The Obama Administration has imposed new regulatory tyranny costing $46 billion annually, with nearly $11 billion more in one-time implementation costs. That is about five times the cost of regulations imposed during the first three years of President George W. Bush’s administration, but the burden is even higher. The unbridled regulatory orgy perpetrated over the past three years helps explain why the economic recovery has been so slow and job creation so anemic.
In January 2011, Obama said that “rules have gotten out of balance” and “have a chilling effect on growth and jobs.” And he’s right. Where the President breaks with reality is his words. In fact, to hear Obama tell the story, you would think he’s a champion of slashing red tape and that his Administration has set its sights on slashing overregulation.

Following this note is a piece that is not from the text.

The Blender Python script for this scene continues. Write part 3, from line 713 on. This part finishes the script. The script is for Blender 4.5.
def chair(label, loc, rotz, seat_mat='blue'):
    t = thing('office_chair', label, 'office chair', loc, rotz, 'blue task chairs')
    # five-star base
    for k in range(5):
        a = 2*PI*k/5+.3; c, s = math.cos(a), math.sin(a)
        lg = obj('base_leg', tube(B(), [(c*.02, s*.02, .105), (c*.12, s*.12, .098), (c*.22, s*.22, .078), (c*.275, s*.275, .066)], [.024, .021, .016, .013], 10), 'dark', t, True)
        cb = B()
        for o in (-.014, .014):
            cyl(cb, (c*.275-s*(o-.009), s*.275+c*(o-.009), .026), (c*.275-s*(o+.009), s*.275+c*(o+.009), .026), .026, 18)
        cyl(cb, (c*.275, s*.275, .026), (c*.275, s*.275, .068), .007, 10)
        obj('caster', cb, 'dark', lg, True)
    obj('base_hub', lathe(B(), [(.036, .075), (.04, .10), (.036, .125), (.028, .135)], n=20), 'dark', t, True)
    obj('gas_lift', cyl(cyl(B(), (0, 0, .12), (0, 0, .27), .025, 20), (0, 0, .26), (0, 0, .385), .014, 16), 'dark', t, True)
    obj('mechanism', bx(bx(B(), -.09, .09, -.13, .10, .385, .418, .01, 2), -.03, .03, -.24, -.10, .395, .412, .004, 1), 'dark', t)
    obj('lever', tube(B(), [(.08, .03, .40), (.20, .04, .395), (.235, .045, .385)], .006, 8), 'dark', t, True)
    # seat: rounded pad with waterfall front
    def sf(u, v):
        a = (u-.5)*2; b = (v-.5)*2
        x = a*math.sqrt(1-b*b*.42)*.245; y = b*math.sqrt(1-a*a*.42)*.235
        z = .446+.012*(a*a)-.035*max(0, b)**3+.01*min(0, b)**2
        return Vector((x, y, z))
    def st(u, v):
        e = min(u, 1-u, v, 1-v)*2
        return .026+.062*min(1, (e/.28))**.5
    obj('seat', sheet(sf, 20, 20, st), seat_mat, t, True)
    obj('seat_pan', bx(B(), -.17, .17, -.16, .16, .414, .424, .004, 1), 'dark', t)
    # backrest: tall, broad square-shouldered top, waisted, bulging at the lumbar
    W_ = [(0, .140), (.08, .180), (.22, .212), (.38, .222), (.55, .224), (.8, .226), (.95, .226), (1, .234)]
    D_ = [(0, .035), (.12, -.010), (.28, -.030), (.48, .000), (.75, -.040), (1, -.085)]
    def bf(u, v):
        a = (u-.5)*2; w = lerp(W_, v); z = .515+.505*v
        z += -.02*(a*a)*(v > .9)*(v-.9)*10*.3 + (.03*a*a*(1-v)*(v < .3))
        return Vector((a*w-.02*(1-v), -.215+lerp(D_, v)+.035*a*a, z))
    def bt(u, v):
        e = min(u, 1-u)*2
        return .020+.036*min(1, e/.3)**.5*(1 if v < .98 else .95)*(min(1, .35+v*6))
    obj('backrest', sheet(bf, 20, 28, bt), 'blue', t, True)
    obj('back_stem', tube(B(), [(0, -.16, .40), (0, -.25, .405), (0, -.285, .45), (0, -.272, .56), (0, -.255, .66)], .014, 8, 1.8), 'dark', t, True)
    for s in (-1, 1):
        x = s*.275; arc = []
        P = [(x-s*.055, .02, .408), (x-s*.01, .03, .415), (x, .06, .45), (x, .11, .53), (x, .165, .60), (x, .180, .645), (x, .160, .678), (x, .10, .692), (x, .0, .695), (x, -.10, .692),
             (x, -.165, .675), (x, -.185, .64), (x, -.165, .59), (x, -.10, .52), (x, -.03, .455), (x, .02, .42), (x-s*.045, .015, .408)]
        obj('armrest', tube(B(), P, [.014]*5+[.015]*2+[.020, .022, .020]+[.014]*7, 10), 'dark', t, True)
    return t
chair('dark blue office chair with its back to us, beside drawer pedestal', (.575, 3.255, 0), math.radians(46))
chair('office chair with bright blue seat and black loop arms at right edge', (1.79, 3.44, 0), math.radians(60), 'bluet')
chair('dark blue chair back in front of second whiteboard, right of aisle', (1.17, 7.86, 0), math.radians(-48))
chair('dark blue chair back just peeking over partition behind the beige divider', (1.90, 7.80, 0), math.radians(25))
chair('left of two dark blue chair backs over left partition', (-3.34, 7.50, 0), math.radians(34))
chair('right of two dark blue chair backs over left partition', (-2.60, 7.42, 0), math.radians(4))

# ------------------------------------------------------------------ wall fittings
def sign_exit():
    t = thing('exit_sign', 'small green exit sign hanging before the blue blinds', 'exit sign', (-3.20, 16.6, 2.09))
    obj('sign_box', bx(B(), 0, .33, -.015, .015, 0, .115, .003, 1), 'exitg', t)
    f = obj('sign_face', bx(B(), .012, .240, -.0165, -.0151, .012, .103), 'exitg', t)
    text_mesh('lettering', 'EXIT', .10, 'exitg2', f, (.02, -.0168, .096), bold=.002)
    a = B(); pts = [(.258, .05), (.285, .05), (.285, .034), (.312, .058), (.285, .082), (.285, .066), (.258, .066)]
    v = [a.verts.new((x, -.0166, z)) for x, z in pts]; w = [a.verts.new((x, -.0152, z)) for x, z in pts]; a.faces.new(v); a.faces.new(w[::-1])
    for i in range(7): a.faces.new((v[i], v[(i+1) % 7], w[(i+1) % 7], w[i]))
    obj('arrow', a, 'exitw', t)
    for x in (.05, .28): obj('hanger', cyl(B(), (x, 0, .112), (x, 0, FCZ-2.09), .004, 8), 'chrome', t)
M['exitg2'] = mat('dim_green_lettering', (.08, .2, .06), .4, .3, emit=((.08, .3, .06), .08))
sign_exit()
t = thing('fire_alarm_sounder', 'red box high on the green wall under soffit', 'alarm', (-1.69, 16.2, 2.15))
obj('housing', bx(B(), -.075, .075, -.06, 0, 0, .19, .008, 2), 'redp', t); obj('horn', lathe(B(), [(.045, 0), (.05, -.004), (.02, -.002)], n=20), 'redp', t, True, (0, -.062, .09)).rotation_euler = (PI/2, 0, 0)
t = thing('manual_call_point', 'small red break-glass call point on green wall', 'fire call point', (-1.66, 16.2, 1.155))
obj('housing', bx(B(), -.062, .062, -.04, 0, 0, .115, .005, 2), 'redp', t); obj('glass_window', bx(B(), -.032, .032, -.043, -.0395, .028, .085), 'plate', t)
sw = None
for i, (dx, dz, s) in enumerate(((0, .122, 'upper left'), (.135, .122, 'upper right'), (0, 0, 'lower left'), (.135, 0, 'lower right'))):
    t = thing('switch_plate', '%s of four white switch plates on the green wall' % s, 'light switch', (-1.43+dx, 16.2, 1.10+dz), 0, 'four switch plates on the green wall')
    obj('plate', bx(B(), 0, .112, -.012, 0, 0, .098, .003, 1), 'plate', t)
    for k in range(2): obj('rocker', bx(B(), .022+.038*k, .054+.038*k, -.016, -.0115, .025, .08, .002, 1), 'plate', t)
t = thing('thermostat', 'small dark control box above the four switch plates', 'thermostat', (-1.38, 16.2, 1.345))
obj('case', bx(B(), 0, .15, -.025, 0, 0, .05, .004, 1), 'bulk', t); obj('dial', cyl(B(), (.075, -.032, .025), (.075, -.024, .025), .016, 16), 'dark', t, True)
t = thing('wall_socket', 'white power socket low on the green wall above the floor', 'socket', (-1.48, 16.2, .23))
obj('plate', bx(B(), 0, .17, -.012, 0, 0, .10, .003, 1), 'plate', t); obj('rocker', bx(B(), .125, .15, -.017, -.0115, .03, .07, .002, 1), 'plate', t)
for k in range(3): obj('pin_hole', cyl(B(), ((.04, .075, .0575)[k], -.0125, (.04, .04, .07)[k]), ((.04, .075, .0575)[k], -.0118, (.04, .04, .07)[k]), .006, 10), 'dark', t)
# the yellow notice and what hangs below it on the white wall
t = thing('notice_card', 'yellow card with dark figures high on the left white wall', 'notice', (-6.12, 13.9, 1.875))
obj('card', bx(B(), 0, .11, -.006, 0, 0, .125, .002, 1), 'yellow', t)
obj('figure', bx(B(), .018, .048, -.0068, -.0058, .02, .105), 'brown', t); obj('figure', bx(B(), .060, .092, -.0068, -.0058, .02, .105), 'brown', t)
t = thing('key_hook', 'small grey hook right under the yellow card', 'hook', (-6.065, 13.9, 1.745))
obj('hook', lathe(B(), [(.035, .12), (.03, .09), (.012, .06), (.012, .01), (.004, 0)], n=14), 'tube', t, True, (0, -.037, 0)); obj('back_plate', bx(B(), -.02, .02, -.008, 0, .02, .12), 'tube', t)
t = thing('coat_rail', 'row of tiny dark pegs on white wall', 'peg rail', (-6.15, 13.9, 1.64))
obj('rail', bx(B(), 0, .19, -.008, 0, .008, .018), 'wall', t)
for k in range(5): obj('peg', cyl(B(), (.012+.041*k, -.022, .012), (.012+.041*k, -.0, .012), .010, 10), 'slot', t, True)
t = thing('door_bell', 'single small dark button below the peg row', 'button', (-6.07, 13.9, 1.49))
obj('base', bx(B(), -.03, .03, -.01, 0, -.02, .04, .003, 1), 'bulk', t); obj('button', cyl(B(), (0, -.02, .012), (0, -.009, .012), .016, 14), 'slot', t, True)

Case in point, just two months ago, in his 2012 State of the Union address, President Obama claimed that “I’ve approved fewer regulations in the first three years of my presidency than my Republican predecessor did in his.” But looking at the sheer number of regulations doesn’t truthfully tell the story. While it’s true that the Obama Administration approved 10,215 regulations in its first three years, just slightly less than Bush’s 10,674, it’s important to look at what those regulations are and their impact on the American people and industry, and how their costs have vastly overshadowed those of the prior administration.
Over just the last year, the Obama Administration has added 32 regulations that together impose more than $10 billion in annual costs and $6.6 billion in one-time implementation costs. Those regulations include mandates covering a broad range of activities and products, ranging from refrigerators and freezers to clothes driers to air conditioners, limits on automotive emissions, employer requirements for posting federal labor rules, product labeling, health plan eligibility under ObamaCare, and higher minimum wages for foreign workers. The most expensive regulation came from the Environmental Protection Agency, which added five major rules at a cost of more than $4 billion annually.
In much the same way that high taxes hamper investment and innovation, escalating regulatory costs undermine the American economy.
But regulations are not just a problem for businesses. American workers and their families have been hit hard by the persistent lack of job creation that results, in part, from regulatory excess. Meanwhile, regulatory costs are passed on to consumers in the form of higher prices and limited product choices.
On top of the thousands of regulations the Obama Administration has already implemented — costing America billions of dollars — more are on the way, promising to continue to drag down the economy and hamper job growth.
Until right-thinking leadership replaces the “Lyin’ King” Obama and takes action to get this regulatory burden under control, we will be subjected to more of the same as the President continues his agenda to destroy the greatest republic ever from within.
***Ed Randazzo, is a nationally syndicated author. He has been a conservative activist and consultant for over 30 years and is currently the Chief News Editor of Life and Liberty Media***
The real hindrance to economic growth is the concentration of wealth at the top and the concomitant weakening of consumer demand from the middle class.
Since you propose no solution, I presume your remedy for this “hindrance” is to help choke the businesses that remain by regulation so that the consumer demand of the middle class diminishes even further since they cannot afford even essential goods and services thereby making them totally dependent on your benevolent government. Commissars delight.